Andrew Credgington is Lead Digital Campaigner at College Green Group

As Kemi passes her first year in office, the headlines tend to focus on her performance at PMQs, the polish of her Conference speech and balancing CCHQ finances.

What is less discussed is the significant improvements to the digital operations within the Leader of the Opposition’s Office and CCHQ’s digital operations – they spot opportunities earlier, move faster on content, and respond with a confidence that simply wasn’t there during the start of her role as Party leader, or even during the General Election.

Despite Labour’s talent for moving from one mistake to the next at record pace, LOTO and CCHQ’s active rebuttals now shape the discourse of an issue as it emerges.
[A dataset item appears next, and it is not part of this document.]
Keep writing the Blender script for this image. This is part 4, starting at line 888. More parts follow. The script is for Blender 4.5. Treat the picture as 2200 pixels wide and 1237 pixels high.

They are beginning to find the tone that gets noticed without tipping into gimmickry. The challenge remains on how they will continue to walk the fine line of being heard while remaining the sensible party.

Yet across the country, the grassroots and party institutions are still struggling to recover from the 2024 General Election. Associations (particularly those in safe seats used to winning) are trying to line up their ground campaigns, but are most disconnected when it comes to digital.

We are, unfortunately, still at a point where most associations are not certified to run ads on Meta. Few have a structured plan for what to do with their social media pages or their broader online presence. That gap leaves local parties invisible in the very spaces where voters now spend most of their time, and associations and their candidates are missing out on what digital does best: data collection, targeted reach, audience profiling, and the ability to build a strong, local brand.

If you’re part of an association that recognises this problem, there are three simple steps to get started.

1. Appoint a digital officer.

Every association, branch, or campaign team should have one. Find someone who’s a digital native – someone who understands the platforms and enjoys using them. Give them proper standing within your campaign structure and make sure they have the ear of not only the campaign manager or candidate, but the agent, who will ultimately approve spend and content.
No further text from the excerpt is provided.